Credo che sia d’obbligo una riflessione sulla sostanziale differenza tra il concetto di “simbolo di vita” oltre la morte e quello di “architettura quale continuità con la vita”, oltre la morte.

Simbolo di vita oltre la morte, dice Boeri.

Architettura quale continuità della vita, oltre la morte, ha detto e fatto Michelucci.

Ma un memoriale che – come vorrebbe Boeri – sia “simbolo” di vita è una contraddizione in termini: un memoriale è tale proprio perché ci ricorda l’evento specifico della morte, servendo da esso da “memoria”, da monito.

Nelle intenzioni del progettista la Grenfell dovrebbe essere simbolo di vita da percepire nello skyline di Londra: osservando quel grattacielo pieno di vegetazione dovremmo legarlo alla memoria delle vittime e al rifiorire della vita. Sarebbe tutto molto suggestivo se, come detto, non si trattasse di riproporre una specifica tipologia progettuale a cui – tra l’altro – mancherebbe proprio la vita al suo interno.

Nello skyline di New York vive la Freedom Tower, nata da Ground Zero ma che non ne è, e né vuole essere, il memoriale dell’11 settembre2001: brulica di vita, vuole essere “vita”, status rappresentato attraverso la sua presenza e prevalenza nello skyline.

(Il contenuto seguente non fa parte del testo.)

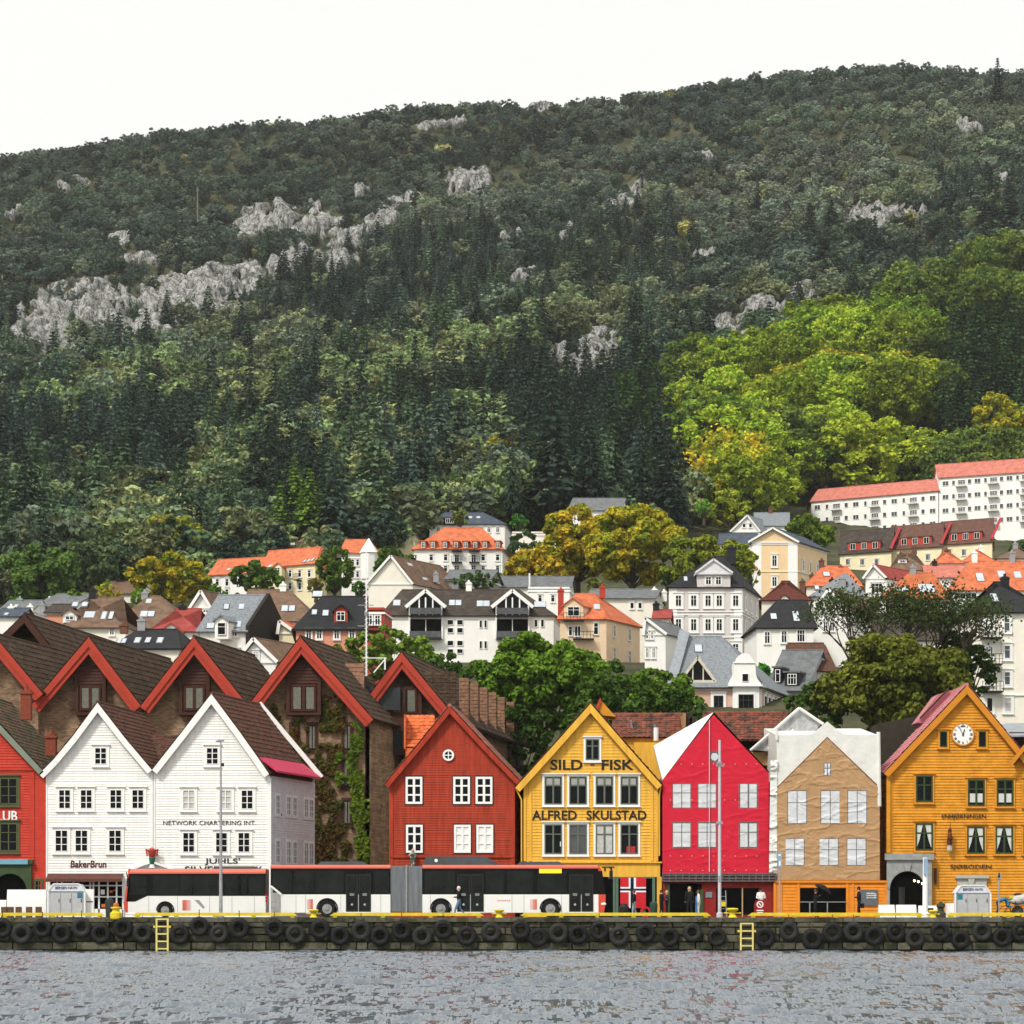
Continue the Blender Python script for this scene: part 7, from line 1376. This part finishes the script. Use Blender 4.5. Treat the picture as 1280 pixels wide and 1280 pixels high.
# red display sign board
Y=163; r=thing('display_sign','dark red arched display sign with a round white emblem on the quay','sign',P(950,1141,Y)); r.location.z=QZ; WO[r]=Vector(r.location); a,b=X_(943,Y),X_(957,Y); n=10; zc=Z_(1131,Y); R=(b-a)/2; cx=(a+b)/2
t=MB(); t.ext([(a,Y,QZ),(b,Y,QZ)]+[(cx+R*math.cos(math.pi*i/n),Y,zc+R*.95*math.sin(math.pi*i/n)) for i in range(n+1)],(0,.12,0)); t.build('sign_panel',mat('sign_dark_red',(.28,.015,.02),.5),r)
t=MB(); t.lathe([(.20,-.02),(.20,0),(.14,0),(.14,-.02)],(cx,Y-.005,zc+.02),'y',18,0,False); t.beam((cx-.08,Y-.012,zc+.1),(cx+.08,Y-.012,zc-.06),.06,.012); t.box(cx-.2,cx+.2,Y-.02,Y-.003,zc-.36,zc-.30); t.box(cx-.16,cx+.16,Y-.02,Y-.003,zc-.46,zc-.42); t.build('emblem',trimw,r)
# step ladder
Y=172; r=thing('step_ladder','aluminium step ladder leaning open in front of the red shopfront','ladder',P(904,1141,Y)); r.location.z=QZ; WO[r]=Vector(r.location); t=MB(); zt=Z_(1113,Y)
for s in (-1,1):
    t.beam((X_(904,Y)+s*.22,Y,QZ),(X_(904,Y)+s*.16,Y+.2,zt),.05,.04); t.beam((X_(904,Y)+s*.22,Y+.7,QZ),(X_(904,Y)+s*.16,Y+.25,zt),.04,.03)
t.build('rail',grym,r); t=MB()
for k in range(5): t.box(X_(904,Y)-.2,X_(904,Y)+.2,Y-.02+k*.04,Y+.1+k*.04,QZ+.25+k*.25,QZ+.28+k*.25)
t.build('rung',grym,r); MB().box(X_(904,Y)-.14,X_(904,Y)+.14,Y-.06,Y-.03,QZ+.65,QZ+.95).build('label_plate',yp,r)
# ---------------------------------------------------------------- buses
bw=mat('bus_white',(.80,.80,.77),.35,.05,1.2,spec=.5); bc=mat('bus_coral',(.62,.13,.08),.35,.1,1.5,spec=.5); br_=mat('bus_red',(.62,.06,.03),.35,.1,1.5,spec=.5); bg_=mat('bus_glazing',(.005,.005,.005),.15,.4,1,spec=.12); bpn=mat('bus_pane',(.007,.010,.009),.08,.9,.9,spec=.2); bdk=mat('bus_dark_roof',(.05,.055,.06),.5,.3,1.5); rim=mat('wheel_rim',(.35,.35,.35),.4,.3,6,metal=.5)
bel=mat('bellows_grey',(.30,.32,.34),.8,.25,2,streak=True)
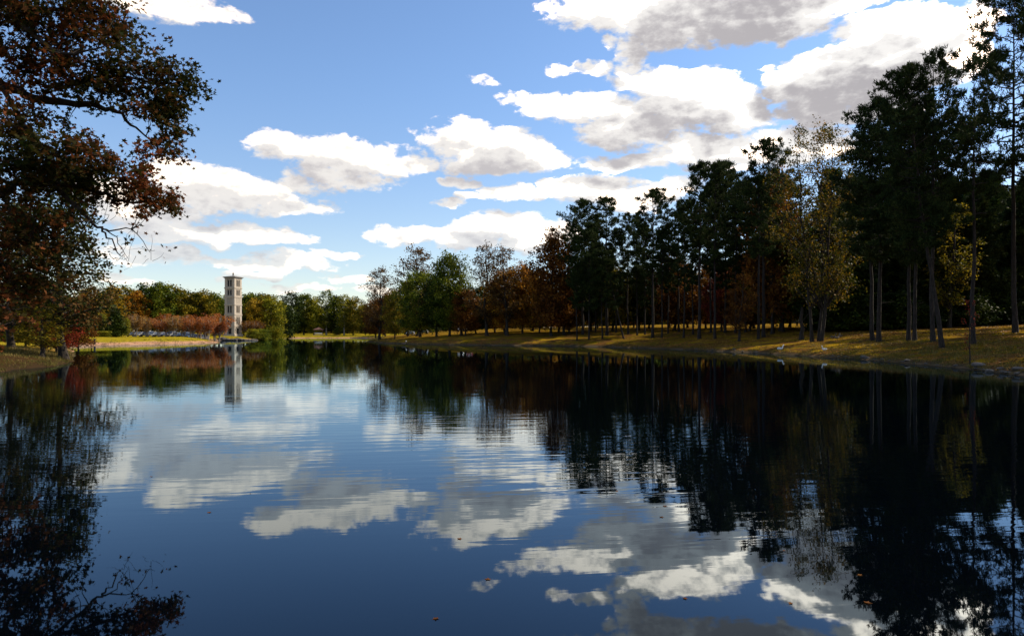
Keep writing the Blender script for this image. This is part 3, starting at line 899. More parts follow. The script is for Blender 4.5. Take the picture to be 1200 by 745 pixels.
for i in range(16):
    px = 330 + 290 * i / 15
    tree_at(['far_a', 'far_b'][i % 2], 'wood_tree', col_at(px, rw.uniform(385, 410)), rw.uniform(352, 360), 'bark_dark', rw.choice(['deep_green', 'green', 'olive']),
            'tree in the hazy rear of the wood beyond the far cove', 'tree', 'rear trees of the wood beyond the cove', 1.05)

# --- russet vase-shaped row in front of the car park
row = [(158, 186), (172, 192), (186, 187), (196, 193), (205, 187), (215, 193), (224.5, 188), (234, 194), (243, 189), (254, 205), (262, 246), (291, 242), (301, 238)]
ordn = ['first', 'second', 'third', 'fourth', 'fifth', 'sixth', 'seventh', 'eighth', 'ninth', 'tenth', 'eleventh']
for i, (px, Y) in enumerate(row):
    lb = (ordn[i] + ' from the left in the russet vase-shaped row by the car park') if i < 11 else ['dark red vase-shaped tree just right of the tower', 'dark red vase-shaped tree second to the right of the tower'][i - 11]
    tree_at('vase', 'crape_myrtle', col_at(px, Y), (369.5 + rw.uniform(-3, 3.5)) if i < 11 else 375, 'bark_pale', ('crape_dull' if i in (0, 1, 4) else 'crape_leaf') if i < 10 else 'rust', lb, 'tree', 'russet vase-shaped trees by the car park', rw.uniform(.9, 1.2))
tree_at('magnolia', 'magnolia_tree', col_at(136, 178), 364, 'bark_dark', 'deep_green', 'dark glossy broad conical tree at the left end of the russet row', 'tree', None, 1.0)
tree_at('round_a', 'small_tree', col_at(119, 180), 368, 'bark_pale', 'yellow_green', 'small yellow-green tree with pale stems behind the clipped hedge', 'tree', None, .8)
tree_at('round_b', 'small_tree', col_at(148, 182), 373, 'bark_pale', 'yellow_green', 'little yellow tree between the dark conical tree and the russet row', 'tree', None, .7)
for (px, Y, H, fo, lb) in [(98, 172, 3.2, 'green', 'low green bush above the left end of the clipped hedge'), (109, 176, 4.2, 'deep_green', 'dark bluish bush behind the clipped hedge'), (126, 176, 2.6, 'deep_green', 'small dark bush at the right end of the hedge'),
                           (297, 232, 3.2, 'yellow_green', 'yellow-green bush at the foot of the dark red trees by the tower'), (306, 236, 4.0, 'green', 'green bush at the water right of the tower'), (322, 268, 5.5, 'yellow_green', 'bright bush overhanging the water beside the cove'),
                           (395, 350, 3.0, 'green', 'green bush beneath the pale trunked trees')]:
    add_tree('low_bush', 'bush', col_at(px, Y), H, 4, M['bark_dark'], M[fo], lb, 'bush', None, None, 1.2)


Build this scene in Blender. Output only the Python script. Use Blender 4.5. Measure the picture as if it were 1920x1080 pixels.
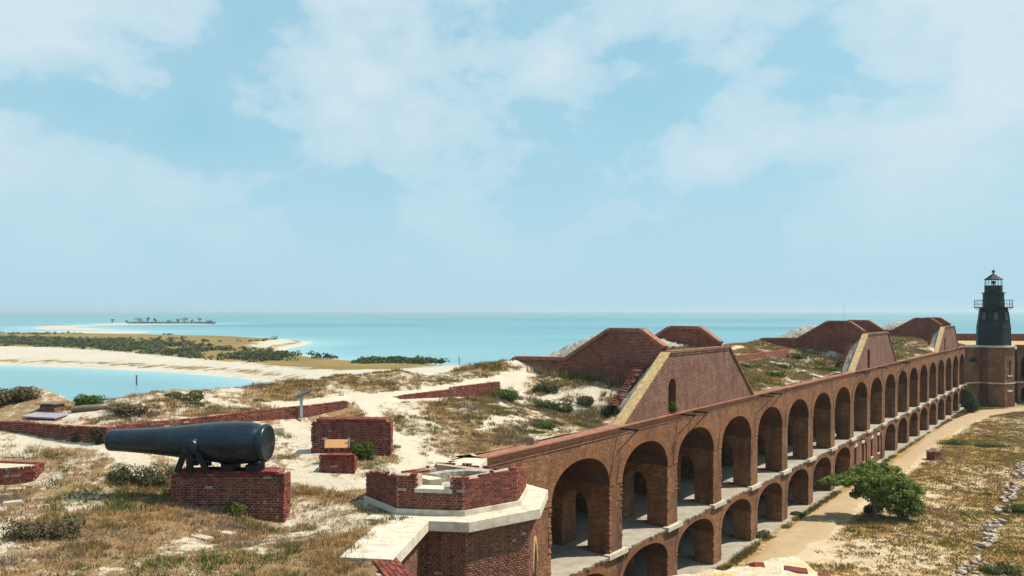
import bpy, bmesh, math, random
import numpy as np
from mathutils import Vector, Matrix
random.seed(7); RNG = np.random.default_rng(7)
PI = math.pi
SC = bpy.context.scene
COL = SC.collection
for _o in list(bpy.data.objects): bpy.data.objects.remove(_o)

# ------------------------------------------------------------------ camera
EYE = 15.1
cam_d = bpy.data.cameras.new('camera'); cam = bpy.data.objects.new('camera', cam_d); COL.objects.link(cam)
cam.location = (0, 0, EYE); cam.rotation_euler = (PI/2, 0, 0)
cam_d.sensor_width = 36; cam_d.lens = 36*1500/1920; cam_d.shift_y = 43/1920
cam_d.clip_start = 0.1; cam_d.clip_end = 60000
SC.camera = cam
# ------------------------------------------------------------------ sun and sky
SUN_AZ = math.atan2(0.993, 0.115); SUN_EL = math.radians(58)
sv = Vector((math.sin(SUN_AZ)*math.cos(SUN_EL), math.cos(SUN_AZ)*math.cos(SUN_EL), math.sin(SUN_EL)))
sun_d = bpy.data.lights.new('sun', 'SUN'); sun_d.energy = 4.7; sun_d.angle = math.radians(0.8); sun_d.color = (1, .90, .74)
sun = bpy.data.objects.new('sun', sun_d); COL.objects.link(sun)
sun.rotation_euler = (-sv).to_track_quat('-Z', 'Y').to_euler(); sun.location = (0, 0, 80)

def N(nt, typ, **kw):
    n = nt.nodes.new(typ)
    for k, v in kw.items():
        if k.startswith('i_'):
            key = k[2:]; key = int(key) if key.isdigit() else key.replace('_', ' ')
            n.inputs[key].default_value = v
        else: setattr(n, k, v)
    return n
def ramp(nt, src, stops, interp='LINEAR'):
    r = nt.nodes.new('ShaderNodeValToRGB'); r.color_ramp.interpolation = interp
    e = r.color_ramp.elements
    while len(e) < len(stops): e.new(0.5)
    for i, (p, c) in enumerate(stops):
        e[i].position = p; e[i].color = (c, c, c, 1) if isinstance(c, (int, float)) else (*c, 1)
    nt.links.new(src, r.inputs[0]); return r.outputs[0]
def mixc(nt, fac, a, b, mode='MIX'):
    m = nt.nodes.new('ShaderNodeMix'); m.data_type = 'RGBA'; m.blend_type = mode
    for s, v in ((0, fac), (6, a), (7, b)):
        if hasattr(v, 'is_linked') or isinstance(v, bpy.types.NodeSocket): nt.links.new(v, m.inputs[s])
        else: m.inputs[s].default_value = v if isinstance(v, (int, float)) else (*v, 1)
    return m.outputs[2]
def mth(nt, op, a, b=None, clamp=False):
    m = nt.nodes.new('ShaderNodeMath'); m.operation = op; m.use_clamp = clamp
    for i, v in enumerate((a, b)):
        if v is None: continue
        if isinstance(v, (int, float)): m.inputs[i].default_value = v
        else: nt.links.new(v, m.inputs[i])
    return m.outputs[0]
def noise(nt, vec, scale, detail=4, rough=.55, dist=0):
    n = N(nt, 'ShaderNodeTexNoise', i_Scale=scale, i_Detail=detail, i_Roughness=rough, i_Distortion=dist)
    if vec is not None: nt.links.new(vec, n.inputs['Vector'])
    return n.outputs[0]

W = bpy.data.worlds.new('World'); SC.world = W; W.use_nodes = True
nt = W.node_tree; nt.nodes.clear()
sky = N(nt, 'ShaderNodeTexSky', sky_type='NISHITA', sun_disc=False, sun_elevation=SUN_EL, sun_rotation=SUN_AZ, altitude=0, air_density=1.0, dust_density=1.5, ozone_density=1.6)
tc = N(nt, 'ShaderNodeTexCoord'); sep = N(nt, 'ShaderNodeSeparateXYZ'); nt.links.new(tc.outputs['Generated'], sep.inputs[0])
zc = mth(nt, 'MAXIMUM', sep.outputs[2], 0.0)
CLOUD_AT = (1.1, 1.9, 5.3)
mp = N(nt, 'ShaderNodeMapping'); nt.links.new(tc.outputs['Generated'], mp.inputs[0]); mp.inputs['Location'].default_value = CLOUD_AT; mp.inputs['Scale'].default_value = (1, 1, 1.55)
n1 = noise(nt, mp.outputs[0], 6.0, 10, .55, .15)
n2 = noise(nt, mp.outputs[0], 2.1, 4, .5, .0)
n3 = noise(nt, mp.outputs[0], 13.0, 8, .62, .1)
dens = mth(nt, 'ADD', mth(nt, 'ADD', mth(nt, 'MULTIPLY', n1, .62), mth(nt, 'MULTIPLY', n2, .34)), mth(nt, 'MULTIPLY', n3, .17))
cum = ramp(nt, dens, [(.525, 0), (.562, .48), (.67, 1.0)])
veil = ramp(nt, mth(nt, 'ADD', mth(nt, 'MULTIPLY', n2, .7), mth(nt, 'MULTIPLY', n1, .3)), [(.36, .12), (.60, 1.0)])
# sky colours are in the sky texture's own (bright) units; strength below brings them down
blue = mixc(nt, .5, mixc(nt, 1.0, sky.outputs[0], (.8, 1.3, 1.15), 'MULTIPLY'), (2.6, 5.7, 7.6))
base = mixc(nt, mth(nt, 'MULTIPLY', veil, .75), blue, (4.5, 6.5, 7.4))
hz = ramp(nt, zc, [(0.0, .95), (.08, .85), (.20, .35), (.45, 0)])
base = mixc(nt, hz, base, (4.15, 6.2, 7.3))
cfade = ramp(nt, zc, [(.03, .0), (.11, .45), (.22, .85), (.6, .85)])
skyc = mixc(nt, mth(nt, 'MULTIPLY', cum, cfade), base, (5.9, 7.1, 7.8))
bg = N(nt, 'ShaderNodeBackground', i_Strength=0.082); nt.links.new(skyc, bg.inputs[0])
wo = N(nt, 'ShaderNodeOutputWorld'); nt.links.new(bg.outputs[0], wo.inputs[0])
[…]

Solo arrivando a Ground Zero si comprende appieno quanto fisicamente e concettualmente la Freedom Tower si faccia da parte, con la netta sensazione che nei rapporti spaziali sia annullata dal grande invaso scaturito dal crollo delle Twins Tower, ancora più accentuato dal duplice vulnus che, marcato dalla profondità, ribalta il rapporto verticale tra il fuori terra (Freedom Tower) e l’ipogeo (sedime Twin Towers). È diventando parte integrante del contesto che la Freedom Tower partecipa al significato di memoriale.

Un’architettura urbana che sia continuità della vita oltre la morte – così come l’hanno concepita Michelucci e Libeskind – non deve trasmette solo le emozioni legate al ricordo dell’evento tragico, ma deve avere la capacità di trasmetterci la forza della normalità della vita, rendendola assolutamente percettibile proprio a partire dall’ideazione del progetto.

Un’architettura che sia unica, senza ricordarci qualsivoglia simbolo consolidato, perché sennò diventerebbe feticcio, oggetto inanimato e banalizzato al quale si pretende di dare aura spirituale.

Mi auguro davvero che Boeri non accetti alcun incarico per la Grenfell, nonostante il progetto sembri essere già pronto, visto che il web è invaso dai suoi render.

Similarmente a quella avuta da Michelucci a Longarone, l’occasione (da non sprecare) di legare il proprio nome alla resurrezione da una tragedia Boeri la sta già vivendo a Genova. Credo possa bastare per dimostrare di saper fondere il proprio valore morale con le idee.